Ao menos em Minas, porém, este método deverá definitivamente ficar para trás depois que a assembleia legislativa do Estado aprovou, em fevereiro, um conjunto de leis relativas fruto do projeto "Mar de lama nunca mais", proposto pelo próprio MP-MG. Entre as regras aprovadas, referentes ao licenciamento e à fiscalização de barragens, está a proibição de construções a montante.
Perguntada sobre um diagnóstico em relação à segurança de barragens de outras empresas de mineração além da Vale, Lanchotti diz ser "temerário" avaliar companhia por companhia.
"Mas o setor como um todo ainda tem muito a melhorar", diz.
Leia a seguir a nota da Vale na íntegra:
A Vale reforça que adotou todas as medidas preventivas em Barão de Cocais, desde o dia 08 de fevereiro, com o objetivo de assegurar a segurança dos moradores da região. Além da retirada preventiva dos moradores da Zona de Autossalvamento, a Vale apoiou as autoridades na realização de simulados e na preparação das comunidades para todos os possíveis cenários, com equipes de prontidão permanentemente. A cava da mina Gongo Soco vem sendo monitorada 24 horas por dia, de forma remota, com o uso de radar e estação robótica, além de sobrevoos com drone. Esses equipamentos são capazes de detectar movimentações milimétricas da estrutura. O vídeo-monitoramento é feito em tempo real pela sala de controle em Gongo Soco e no Centro de Monitoramento Geotécnico (CMG) - quatro equipamentos estão localizados na sala de controle da mina e outros dois no CMG.
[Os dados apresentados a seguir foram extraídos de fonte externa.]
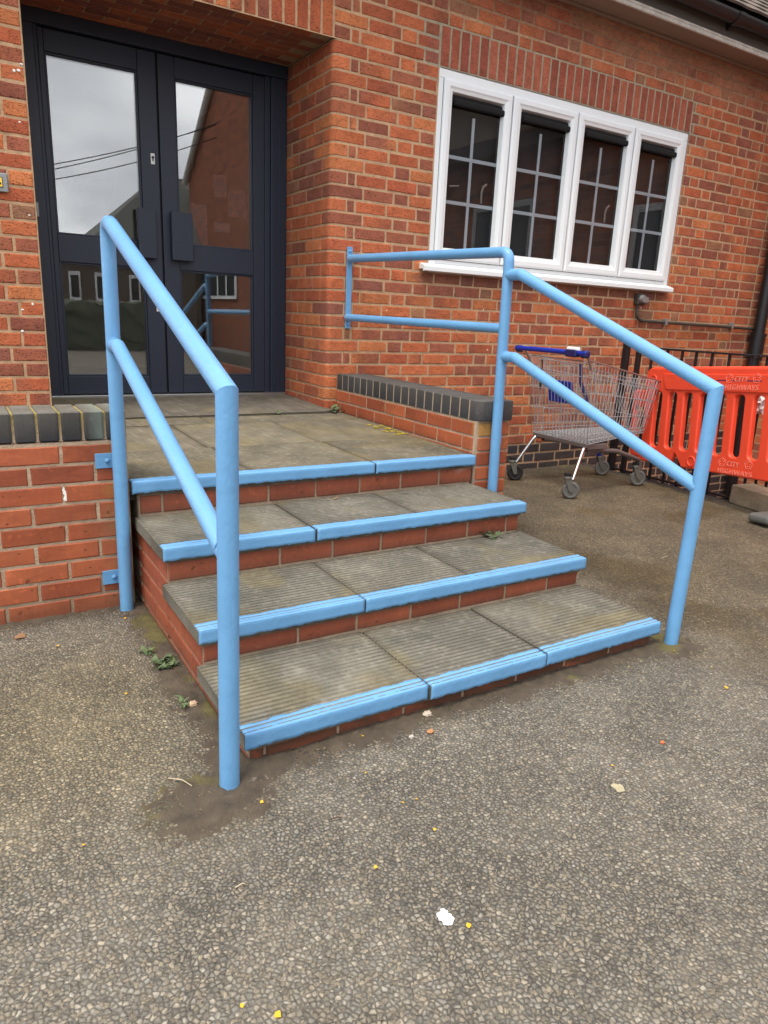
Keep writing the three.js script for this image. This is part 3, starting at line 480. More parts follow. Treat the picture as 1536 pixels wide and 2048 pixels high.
// ------------------------------------------------------------------ double doors
{
  const door = part('double_door', building), F = (name, x0, x1, y0, y1, z0, z1, r = 0.004, mat = M.frame) => mesh(name, box2(x0, x1, y0, y1, z0, z1, r), mat, door);
  const z = ZD;
  F('door_frame', OPL + 0.003, -0.004, 2.086, LINTEL + 0.002, z - 0.08, z + 0.03); F('door_frame', OPL + 0.003, -1.555, -0.02, 2.0855, z - 0.08, z + 0.03); F('door_frame', -0.118, -0.004, -0.02, 2.0855, z - 0.08, z + 0.02); F('door_frame', -0.1585, -0.1185, -0.02, 2.0855, z - 0.08, z + 0.005);
  F('door_frame', -0.095, -0.085, 0, 2.08, z + 0.0205, z + 0.028, 0.002); F('door_frame', -0.06, -0.052, 0, 2.08, z + 0.0205, z + 0.026, 0.002); F('door_frame', -1.5545, -1.535, -0.01, 2.0855, z - 0.08, z + 0.012);
  F('threshold', OPL + 0.01, -0.005, -0.022, -0.001, z - 0.08, z + 0.045, 0.003, M.steel);
  const leaf = (x0, x1, gx0, gx1) => {
    const zf = z, zb = z - 0.05, yb = 0.004, yt = 2.08;
    F('door_leaf', x0, gx0, yb, yt, zb, zf); F('door_leaf', gx1, x1, yb, yt, zb, zf);
    F('door_leaf', gx0 + 0.0005, gx1 - 0.0005, yb, 0.118, zb, zf - 0.0015); F('door_leaf', gx0 + 0.0005, gx1 - 0.0005, 0.818, 0.978, zb, zf - 0.0015); F('door_leaf', gx0 + 0.0005, gx1 - 0.0005, 1.962, yt, zb, zf - 0.0015);
    for (const [y0, y1] of [[0.118, 0.818], [0.978, 1.962]]) {
      const bd = 0.012; mesh('glazing_bead', merge([box2(gx0, gx0 + bd, y0, y1, zb + 0.01, zf - 0.01, 0.003), box2(gx1 - bd, gx1, y0, y1, zb + 0.01, zf - 0.01, 0.003), box2(gx0 + bd, gx1 - bd, y0, y0 + bd, zb + 0.01, zf - 0.011, 0.003), box2(gx0 + bd, gx1 - bd, y1 - bd, y1, zb + 0.01, zf - 0.011, 0.003)]), M.frame, door);
      const g = new THREE.PlaneGeometry(gx1 - gx0, y1 - y0); g.translate((gx0 + gx1) / 2, (y0 + y1) / 2, zf - 0.026); mesh('pane', g, M.doorGlass, door); const gi = g.clone(); gi.translate(0, 0, -0.016); mesh('pane', gi, M.doorGlass, door);
    }
  };
  leaf(-1.534, -0.874, -1.503, -0.985); leaf(-0.863, -0.159, -0.759, -0.24);
  F('door_gasket', -0.8735, -0.8635, 0.004, 2.08, z - 0.045, z - 0.018, 0, M.gasket);
  for (const [x0, x1] of [[-1.033, -0.917], [-0.82, -0.68]]) { F('pull_plate', x0, x1, 0.876, 1.176, z + 0.02, z + 0.05, 0.004); F('pull_plate', x0 + 0.02, x1 - 0.02, 0.9, 1.15, z + 0.0, z + 0.0195, 0.002); }
  F('lock_plate', -0.926, -0.899, 1.443, 1.509, z + 0.0005, z + 0.006, 0.003, M.steel);
  const cy = new THREE.CylinderGeometry(0.008, 0.008, 0.006, 16); cy.rotateX(Math.PI / 2); cy.translate(-0.9125, 1.485, z + 0.0065); mesh('lock_cylinder', cy, M.gasket, door); F('lock_cylinder', -0.916, -0.909, 1.462, 1.48, z + 0.006, z + 0.009, 0.001, M.gasket);
  F('door_sticker', -0.925, -0.905, 0.545, 0.585, z + 0.0005, z + 0.002, 0, M.white);
  const sheet = (x0, x1, y0, y1, hex) => mesh('paper_sheet', box2(x0, x1, y0, y1, z - 0.062, z - 0.061, 0), std({ color: new THREE.Color(hex), roughness: 0.9 }), door);
  sheet(-1.37, -1.2, 1.08, 1.24, '#3c3e3d'); sheet(-1.31, -1.15, 1.27, 1.33, '#434543'); sheet(-1.46, -1.37, 1.0, 1.4, '#343736'); sheet(-0.66, -0.55, 0.99, 1.25, '#45423f'); sheet(-0.5, -0.41, 1.31, 1.45, '#3a3634'); sheet(-0.4, -0.27, 1.2, 1.37, '#403c39'); sheet(-0.5, -0.39, 1.09, 1.15, '#454240'); sheet(-0.73, -0.66, 1.33, 1.38, '#423f3c');
  F('door_hinge', -1.62, -1.6, 1.06, 1.14, z + 0.03, z + 0.045, 0.003, M.plate);
  // lobby behind the glass
  mesh('lobby', merge([box2(-1.8, 0.1, -0.05, -0.03, -3.2, z - 0.09, 0), box2(-1.8, 0.1, 2.3, 2.32, -3.2, z - 0.09, 0), box2(-1.8, 0.1, -0.03, 2.3, -3.22, -3.2, 0), box2(-1.82, -1.8, -0.05, 2.32, -3.2, z - 0.09, 0), box2(0.1, 0.12, -0.05, 2.32, -3.2, z - 0.09, 0)]), M.lobby, door);
}
{ // flecks of white paint and mortar on the old bricks
  const list = [[-1.79, 1.87, 0.006], [-1.715, 1.66, 0.007], [-1.735, 1.655, 0.009], [-1.70, 1.69, 0.005], [-1.73, 1.43, 0.004], [-1.8, 0.42, 0.007], [-1.79, 0.53, 0.005], [-1.74, 0.56, 0.005], [-1.72, 1.0, 0.004], [1.29, 0.66, 0.006], [1.36, 0.37, 0.006], [3.02, 0.75, 0.006], [0.45, 0.62, 0.005]];
  for (const [x, y, r] of list) { const g = new THREE.IcosahedronGeometry(r, 1); g.scale(rr(0.7, 1.6), rr(0.6, 1.3), 0.16); g.translate(x, y, 0.0015); mesh('paint_fleck', g, M.white, building); }
}
{ // push plate by the door, gas tap box and its pipe, rain pipe
  const pl = part('push_plate', building), at = (n, x0, x1, y0, y1, z0, z1, m, r = 0.003) => mesh(n, box2(x0, x1, y0, y1, z0, z1, r), m, pl);
  at('plate_body', -1.9, -1.806, 1.094, 1.184, 0.002, 0.016, M.plate, 0.006); at('button_rim', -1.882, -1.83, 1.115, 1.163, 0.0162, 0.0185, M.gasket, 0.001); at('button', -1.879, -1.833, 1.118, 1.16, 0.0187, 0.021, M.yellow, 0.001); at('button_mark', -1.847, -1.838, 1.128, 1.138, 0.0212, 0.0218, M.gasket, 0);
  const sc = new THREE.SphereGeometry(0.003, 8, 6); sc.translate(-1.815, 1.139, 0.0165); mesh('screw', sc, M.chrome, pl);
  const pipe = part('pipe_outlet', building);
  mesh('outlet_box', box2(2.91, 3.01, 0.775, 0.865, 0.004, 0.05, 0.008), M.conduit, pipe);
  const no = new THREE.CylinderGeometry(0.028, 0.034, 0.03, 14); no.rotateX(Math.PI / 2); no.translate(2.955, 0.82, 0.065); mesh('outlet_cap', no, M.plate, pipe); mesh('outlet_cap', box2(2.985, 3.055, 0.79, 0.84, 0.01, 0.045, 0.006), M.plate, pipe);
  mesh('steel_pipe', sweep([V(2.94, 0.78, 0.028), ...bend(V(2.94, 0.78, 0.028), V(2.94, 0.645, 0.028), V(4.62, 0.627, 0.028), 0.09, 8), V(4.66, 0.625, 0.028)], 0.0135, 10), M.conduit, pipe);
  for (const x of [3.33, 4.3]) mesh('pipe_clip', box2(x - 0.012, x + 0.012, 0.615, 0.672, 0.003, 0.047, 0.003), M.plate, pipe);
  const rp = part('rain_pipe', building), cyl = (r0, y0, y1) => { const g = new THREE.CylinderGeometry(r0, r0, y1 - y0, 24); g.translate(4.655, (y0 + y1) / 2, 0.095); return g; };
  mesh('pipe', cyl(0.052, -1.6, EAVE + 0.02), M.black, rp); mesh('pipe_socket', cyl(0.067, 0.36, 0.58), M.black, rp); mesh('pipe_socket', cyl(0.073, 0.555, 0.585), M.black, rp); mesh('pipe_socket', cyl(0.073, 0.352, 0.372), M.black, rp); mesh('pipe_clip', box2(4.56, 4.72, 0.19, 0.215, 0.03, 0.12, 0.004), M.black, rp); mesh('pipe_socket', cyl(0.067, 1.9, 2.1), M.black, rp);
}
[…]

A Vale adota tecnologias com seguindo os parâmetros mais modernos de segurança e monitoramento disponíveis hoje no mercado e de referência internacional. A empresa já possui um sistema estruturado de gestão de barragens e investe continuamente na melhoria de seus processos, buscando sempre as melhores técnicas operacionais e tecnologias. Entre 2015 e 2018, investimentos em gestão de barragens cresceram 160%. Só em 2019, a previsão é que sejam investidos R$ 256 milhões - mais informações estão disponíveis em http://brumadinho.vale.com/Vale-informa-que-o-investimento-em-gestao-de-barragens-cresce-180-entre-2015-e-2019.html.
A empresa reitera que tem compartilhado todas as informações disponíveis com as autoridades competentes.
Sobre a questão das declarações de estabilidade, ao contratar empresas de auditoria de renome internacional, a Vale esperava que estas empresas tivessem responsabilidade técnica, independência e autonomia na prestação de seus serviços, pois cabe ao auditor o papel de realizar um processo sistemático, documentado e independente para obter todas as evidências possíveis e avaliá-las objetivamente, privilegiando a segurança acima de tudo.